▸ Problem to solve
Go through the listing and pick out each line with the word "scene" in it.

▸ Recorded data
※

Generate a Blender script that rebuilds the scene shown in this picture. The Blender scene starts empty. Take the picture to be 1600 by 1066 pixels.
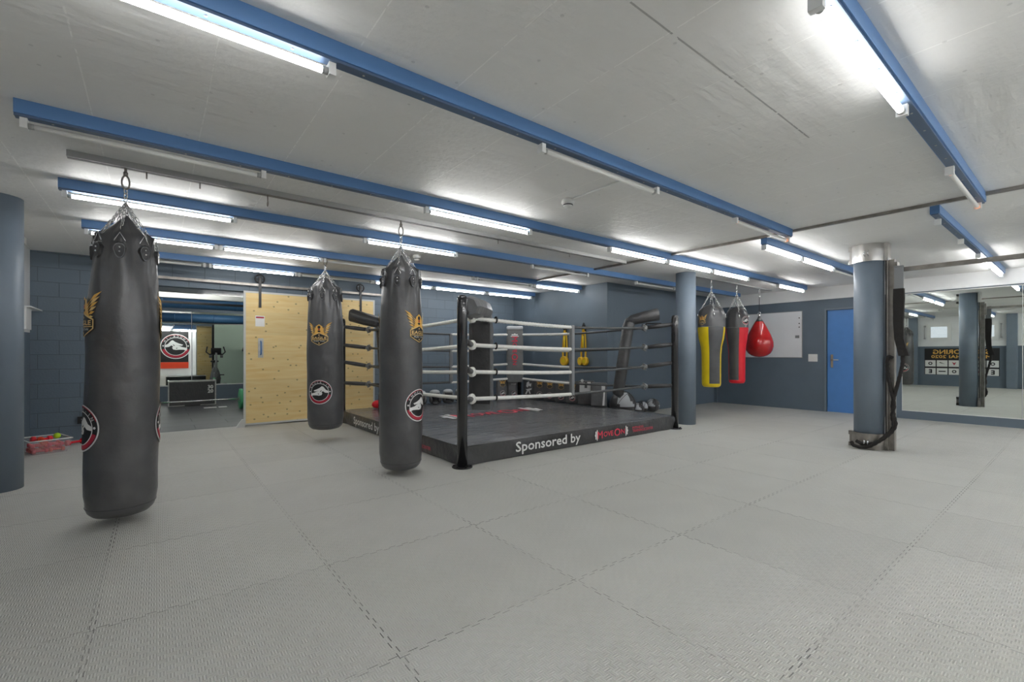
import bpy, bmesh, math, random
from mathutils import Vector, Matrix
random.seed(7)
PI = math.pi
S = bpy.context.scene
COL = S.collection
# ------------------------------------------------------------------ camera, world, exposure
cam = bpy.data.objects.new('camera', bpy.data.cameras.new('camera'))
COL.objects.link(cam)
cam.location = (0, 0, 1.215)
cam.rotation_euler = (PI/2, 0, math.radians(-(90-52.014)))
cam.data.sensor_width = 36.0
cam.data.lens = 36.0*710.6/1600
cam.data.shift_y = 20.07/1600
cam.data.clip_start = 0.05
S.camera = cam
S.view_settings.view_transform = 'Standard'
S.view_settings.look = 'None'
S.view_settings.exposure = 0.38
S.view_settings.gamma = 1.0
S.view_settings.use_curve_mapping = False
W = bpy.data.worlds.new('world'); S.world = W; W.use_nodes = True
W.node_tree.nodes['Background'].inputs[0].default_value = (0.95, 0.97, 1.0, 1)
W.node_tree.nodes['Background'].inputs[1].default_value = .8
try:
    S.cycles.max_bounces = 10; S.cycles.diffuse_bounces = 6; S.cycles.glossy_bounces = 5
    S.cycles.transmission_bounces = 6; S.cycles.sample_clamp_indirect = 20.0
    S.cycles.caustics_reflective = False; S.cycles.caustics_refractive = False
    S.cycles.use_denoising = True
except Exception:
    pass
TUBE_POWER = 24.0      # emission strength of a lit tube
# ------------------------------------------------------------------ materials
def lin(c):
    q = [((v/255)/12.92 if v/255 <= .04045 else ((v/255+.055)/1.055)**2.4) for v in c]
    k = min(1.45, .86/max(max(q), 1e-4))
    return tuple(v*k for v in q)
def mat(name, rgb, rough=.6, metal=0, spec=.5, noise=0, nscale=8, bump=0, bscale=60, coat=0, emit=0, trans=0, alpha=1):
    m = bpy.data.materials.new(name); m.use_nodes = True
    nt = m.node_tree; b = nt.nodes['Principled BSDF']
    c = lin(rgb)
    b.inputs['Base Color'].default_value = (*c, 1)
    b.inputs['Roughness'].default_value = rough
    b.inputs['Metallic'].default_value = metal
    b.inputs['Specular IOR Level'].default_value = spec
    b.inputs['Coat Weight'].default_value = coat
    b.inputs['Transmission Weight'].default_value = trans
    b.inputs['Alpha'].default_value = alpha
    if emit:
        b.inputs['Emission Color'].default_value = (*c, 1); b.inputs['Emission Strength'].default_value = emit
    if noise or bump:
        tc = nt.nodes.new('ShaderNodeTexCoord')
    if noise:
        n = nt.nodes.new('ShaderNodeTexNoise'); n.inputs['Scale'].default_value = nscale; n.inputs['Detail'].default_value = 5
        r = nt.nodes.new('ShaderNodeMapRange'); r.inputs[1].default_value = .3; r.inputs[2].default_value = .7
        r.inputs[3].default_value = 1-noise; r.inputs[4].default_value = 1+noise
        x = nt.nodes.new('ShaderNodeMix'); x.data_type = 'RGBA'; x.blend_type = 'MULTIPLY'; x.inputs[0].default_value = 1
        x.inputs[6].default_value = (*c, 1)
        nt.links.new(tc.outputs['Object'], n.inputs['Vector']); nt.links.new(n.outputs[0], r.inputs[0])
        nt.links.new(r.outputs[0], x.inputs[7]); nt.links.new(x.outputs[2], b.inputs['Base Color'])
    if bump:
        n2 = nt.nodes.new('ShaderNodeTexNoise'); n2.inputs['Scale'].default_value = bscale; n2.inputs['Detail'].default_value = 4
        bp = nt.nodes.new('ShaderNodeBump'); bp.inputs['Strength'].default_value = bump; bp.inputs['Distance'].default_value = .02
        nt.links.new(tc.outputs['Object'], n2.inputs['Vector']); nt.links.new(n2.outputs[0], bp.inputs['Height'])
        nt.links.new(bp.outputs[0], b.inputs['Normal'])
    return m
class NT:      # tiny node-math helper
    def __init__(s, m): s.t = m.node_tree; s.b = s.t.nodes['Principled BSDF']
    def n(s, kind, **kw):
        x = s.t.nodes.new(kind)
        for k, v in kw.items(): setattr(x, k, v)
        return x
    def m(s, op, a, b=None, c=None):
        x = s.t.nodes.new('ShaderNodeMath'); x.operation = op
        for i, v in enumerate((a, b, c)):
            if v is None: continue
            if isinstance(v, (int, float)): x.inputs[i].default_value = v
            else: s.t.links.new(v, x.inputs[i])
        return x.outputs[0]
    def l(s, a, b): s.t.links.new(a, b)
M = {}
BLUEWALL = (88, 100, 111)
M['wall'] = mat('painted wall', BLUEWALL, .55, noise=.05, nscale=2.5, bump=.12, bscale=40)
M['white'] = mat('white paint', (205, 206, 206), .6, noise=.04, nscale=3, bump=.1, bscale=30)
M['column'] = mat('column paint', (100, 111, 122), .45, noise=.06, nscale=3, bump=.06, bscale=20)
M['beam'] = mat('blue enamel', (78, 114, 158), .35, noise=.05, nscale=3)
M['beam_bottom'] = mat('blue grey enamel', (70, 88, 112), .4)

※

▸ Result for this task
Generate a Blender script that rebuilds the scene shown in this picture. The Blender scene starts empty. Take the picture to be 1600 by 1066 pixels.
S = bpy.context.scene